I think tailscale is wrong tool for the job TBH. But I’d love to see large-scale high-load deployment of Tailscale, if such exists.
Interesting. I didnt gather that from my first read, but if that’s the case, you want a solution that provides the external company with policy mngt, i.e., distributed control, so that they can define what access is or is not allowed.
It’s political(aka secirity) concern: you’re requiring partner company to install software on lotsbof computers. Generally bad idea and no big companies will do that. Small company might agree. Running managed node in partner company’s DMZ might be possible solution, but at this point easier to run ipsec.
You’d want some solution that is industry standart and tailscale (wireguard) at this point isn’t. We can argue about wireguard and kernel-level support, but it’s not supported with enterprise network vendors.
You don’t want to run two VPN solution and normally external company won’t allow you to install (and manage) software on their devices.
Now that comes with some assumptions (that external company got own VPN in place for example) but still. Rules can be bent is one company is too big/small.

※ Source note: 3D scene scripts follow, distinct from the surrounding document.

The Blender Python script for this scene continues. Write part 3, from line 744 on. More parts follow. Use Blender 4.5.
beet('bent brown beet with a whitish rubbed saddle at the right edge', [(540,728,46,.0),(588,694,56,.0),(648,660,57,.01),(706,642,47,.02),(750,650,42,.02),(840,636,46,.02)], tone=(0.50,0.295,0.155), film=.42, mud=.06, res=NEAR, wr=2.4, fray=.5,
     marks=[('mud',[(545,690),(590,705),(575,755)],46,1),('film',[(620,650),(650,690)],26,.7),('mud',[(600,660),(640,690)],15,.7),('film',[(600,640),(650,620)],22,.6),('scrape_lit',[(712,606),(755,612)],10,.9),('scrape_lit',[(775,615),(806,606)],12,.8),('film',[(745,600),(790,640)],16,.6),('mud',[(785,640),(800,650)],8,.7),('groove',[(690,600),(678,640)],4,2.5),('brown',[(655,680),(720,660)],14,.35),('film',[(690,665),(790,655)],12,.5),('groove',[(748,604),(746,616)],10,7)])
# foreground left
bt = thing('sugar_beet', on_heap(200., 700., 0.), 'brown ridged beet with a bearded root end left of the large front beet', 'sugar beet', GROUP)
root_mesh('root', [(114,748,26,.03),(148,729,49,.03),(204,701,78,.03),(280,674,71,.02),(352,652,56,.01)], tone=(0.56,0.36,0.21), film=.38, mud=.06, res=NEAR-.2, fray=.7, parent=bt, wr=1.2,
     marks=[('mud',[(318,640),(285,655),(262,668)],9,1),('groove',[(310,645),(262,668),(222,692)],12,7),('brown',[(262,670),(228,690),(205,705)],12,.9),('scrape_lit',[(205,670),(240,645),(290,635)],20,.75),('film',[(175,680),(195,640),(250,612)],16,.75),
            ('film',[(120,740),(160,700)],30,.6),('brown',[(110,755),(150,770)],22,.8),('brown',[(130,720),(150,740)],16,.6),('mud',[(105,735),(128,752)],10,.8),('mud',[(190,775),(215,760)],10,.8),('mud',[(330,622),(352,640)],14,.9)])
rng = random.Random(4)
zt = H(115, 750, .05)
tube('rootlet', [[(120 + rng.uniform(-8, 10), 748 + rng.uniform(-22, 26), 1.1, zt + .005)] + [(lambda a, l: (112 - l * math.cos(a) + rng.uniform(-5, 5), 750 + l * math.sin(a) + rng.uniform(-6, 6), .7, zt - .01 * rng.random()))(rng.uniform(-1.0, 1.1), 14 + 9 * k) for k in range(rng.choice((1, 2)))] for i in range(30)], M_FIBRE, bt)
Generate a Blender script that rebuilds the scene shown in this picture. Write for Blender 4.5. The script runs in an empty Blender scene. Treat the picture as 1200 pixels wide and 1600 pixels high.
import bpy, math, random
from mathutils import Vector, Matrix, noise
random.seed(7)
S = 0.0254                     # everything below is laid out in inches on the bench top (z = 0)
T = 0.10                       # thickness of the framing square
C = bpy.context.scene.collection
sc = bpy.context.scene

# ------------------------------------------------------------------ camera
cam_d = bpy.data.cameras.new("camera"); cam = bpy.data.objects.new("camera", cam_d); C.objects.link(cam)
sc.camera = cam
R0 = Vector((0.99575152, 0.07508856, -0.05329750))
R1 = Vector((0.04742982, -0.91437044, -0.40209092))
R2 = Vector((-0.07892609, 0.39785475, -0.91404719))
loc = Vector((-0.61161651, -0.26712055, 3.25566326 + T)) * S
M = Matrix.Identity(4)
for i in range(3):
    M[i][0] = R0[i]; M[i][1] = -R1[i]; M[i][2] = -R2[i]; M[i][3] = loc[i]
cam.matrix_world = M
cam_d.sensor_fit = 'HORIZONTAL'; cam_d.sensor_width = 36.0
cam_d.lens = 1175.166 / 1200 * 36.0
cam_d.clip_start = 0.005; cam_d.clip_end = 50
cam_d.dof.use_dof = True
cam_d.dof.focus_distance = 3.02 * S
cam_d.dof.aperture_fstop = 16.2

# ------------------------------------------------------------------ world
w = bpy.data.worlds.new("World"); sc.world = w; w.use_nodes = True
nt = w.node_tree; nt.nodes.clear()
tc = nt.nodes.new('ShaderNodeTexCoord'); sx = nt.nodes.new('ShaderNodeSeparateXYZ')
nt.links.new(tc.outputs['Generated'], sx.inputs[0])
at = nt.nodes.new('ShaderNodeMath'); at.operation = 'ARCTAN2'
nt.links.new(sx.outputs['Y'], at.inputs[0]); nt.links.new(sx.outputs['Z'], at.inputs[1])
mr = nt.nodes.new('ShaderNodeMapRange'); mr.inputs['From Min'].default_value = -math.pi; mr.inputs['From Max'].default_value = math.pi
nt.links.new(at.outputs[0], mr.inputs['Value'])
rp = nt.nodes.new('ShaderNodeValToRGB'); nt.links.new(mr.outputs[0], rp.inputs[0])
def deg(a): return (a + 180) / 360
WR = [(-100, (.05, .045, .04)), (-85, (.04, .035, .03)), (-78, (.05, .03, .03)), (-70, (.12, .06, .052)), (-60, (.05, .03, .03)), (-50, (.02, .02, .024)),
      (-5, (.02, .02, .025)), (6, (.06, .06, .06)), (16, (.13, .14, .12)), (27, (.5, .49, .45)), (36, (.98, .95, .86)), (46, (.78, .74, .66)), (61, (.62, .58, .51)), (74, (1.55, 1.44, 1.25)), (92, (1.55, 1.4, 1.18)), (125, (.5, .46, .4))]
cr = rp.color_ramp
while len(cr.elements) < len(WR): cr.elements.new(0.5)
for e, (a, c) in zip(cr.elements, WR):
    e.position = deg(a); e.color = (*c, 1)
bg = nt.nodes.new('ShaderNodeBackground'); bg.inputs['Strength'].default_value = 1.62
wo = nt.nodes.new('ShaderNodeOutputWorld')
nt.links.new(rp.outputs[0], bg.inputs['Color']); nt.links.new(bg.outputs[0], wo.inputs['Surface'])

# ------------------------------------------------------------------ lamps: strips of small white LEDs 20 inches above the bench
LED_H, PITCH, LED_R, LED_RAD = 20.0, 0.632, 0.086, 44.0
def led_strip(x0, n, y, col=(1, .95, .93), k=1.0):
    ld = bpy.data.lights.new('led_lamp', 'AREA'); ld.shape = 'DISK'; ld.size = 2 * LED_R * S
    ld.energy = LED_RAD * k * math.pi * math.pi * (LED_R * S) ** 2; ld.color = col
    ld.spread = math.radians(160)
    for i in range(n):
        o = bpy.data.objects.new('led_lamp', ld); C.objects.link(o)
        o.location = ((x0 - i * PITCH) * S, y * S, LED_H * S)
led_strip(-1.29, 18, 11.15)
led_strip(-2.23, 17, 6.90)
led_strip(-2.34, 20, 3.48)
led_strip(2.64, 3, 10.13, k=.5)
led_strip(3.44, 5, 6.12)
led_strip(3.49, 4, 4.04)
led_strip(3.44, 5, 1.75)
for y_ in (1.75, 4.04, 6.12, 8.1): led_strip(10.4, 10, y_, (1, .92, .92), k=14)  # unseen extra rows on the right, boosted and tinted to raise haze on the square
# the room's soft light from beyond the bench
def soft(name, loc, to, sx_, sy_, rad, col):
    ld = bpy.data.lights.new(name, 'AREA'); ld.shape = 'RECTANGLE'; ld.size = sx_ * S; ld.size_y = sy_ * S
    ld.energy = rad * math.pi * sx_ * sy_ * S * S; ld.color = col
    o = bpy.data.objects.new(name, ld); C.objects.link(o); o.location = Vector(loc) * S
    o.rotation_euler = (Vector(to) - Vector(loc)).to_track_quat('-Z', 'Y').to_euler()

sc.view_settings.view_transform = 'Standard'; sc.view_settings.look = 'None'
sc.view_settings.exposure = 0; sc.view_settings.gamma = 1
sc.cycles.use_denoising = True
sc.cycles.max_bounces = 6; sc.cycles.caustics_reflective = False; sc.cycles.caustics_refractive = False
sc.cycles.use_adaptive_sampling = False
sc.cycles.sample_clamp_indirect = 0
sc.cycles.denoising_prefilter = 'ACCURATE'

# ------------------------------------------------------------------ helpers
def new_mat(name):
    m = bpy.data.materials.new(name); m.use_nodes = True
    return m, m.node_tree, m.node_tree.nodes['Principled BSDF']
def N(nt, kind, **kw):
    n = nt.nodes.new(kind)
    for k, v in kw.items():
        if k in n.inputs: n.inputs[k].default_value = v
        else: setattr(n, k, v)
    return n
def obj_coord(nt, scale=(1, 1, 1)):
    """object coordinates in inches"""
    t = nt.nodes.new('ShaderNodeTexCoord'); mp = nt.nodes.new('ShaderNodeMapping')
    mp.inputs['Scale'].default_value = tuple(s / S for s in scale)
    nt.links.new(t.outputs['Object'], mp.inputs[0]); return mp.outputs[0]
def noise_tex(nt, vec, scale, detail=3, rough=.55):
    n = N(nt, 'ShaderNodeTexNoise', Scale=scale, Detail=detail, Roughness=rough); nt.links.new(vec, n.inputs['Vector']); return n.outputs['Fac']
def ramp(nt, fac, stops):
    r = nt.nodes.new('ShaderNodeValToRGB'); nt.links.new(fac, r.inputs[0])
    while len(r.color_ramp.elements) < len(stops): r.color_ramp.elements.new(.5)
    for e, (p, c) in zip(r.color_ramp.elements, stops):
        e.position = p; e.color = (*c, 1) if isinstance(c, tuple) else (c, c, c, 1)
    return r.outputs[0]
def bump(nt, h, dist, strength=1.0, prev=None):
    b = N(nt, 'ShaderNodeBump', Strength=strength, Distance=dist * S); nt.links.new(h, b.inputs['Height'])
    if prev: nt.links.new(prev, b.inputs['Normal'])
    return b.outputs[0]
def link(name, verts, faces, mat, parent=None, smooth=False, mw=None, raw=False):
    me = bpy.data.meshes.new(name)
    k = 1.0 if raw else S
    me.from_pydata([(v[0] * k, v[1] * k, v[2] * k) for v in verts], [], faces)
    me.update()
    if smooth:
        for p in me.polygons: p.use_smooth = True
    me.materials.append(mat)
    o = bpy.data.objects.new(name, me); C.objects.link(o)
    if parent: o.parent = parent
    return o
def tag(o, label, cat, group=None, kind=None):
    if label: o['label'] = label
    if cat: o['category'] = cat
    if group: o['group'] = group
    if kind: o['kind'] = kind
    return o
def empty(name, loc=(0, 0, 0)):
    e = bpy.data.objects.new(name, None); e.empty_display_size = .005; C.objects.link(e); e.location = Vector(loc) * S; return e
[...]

Probably dont care if its supported by enterprise network vendors as its connectivity for mobile/laptop/OS/etc. Definitely agree it should be standard and open source, IMHO Wireguard while great, does not include all the control plane stuff (which is why everything like Tailscale exists) which is needed. I also think such a solution needs a stronger implementation of ‘zero trust’, particularly with service rather than host based access. The no install can be solved using a ‘clientless’ endpoint which gets loaded into the users browser once they authenticate to an IdP. Thats great for a contractor or 3rd party scenario.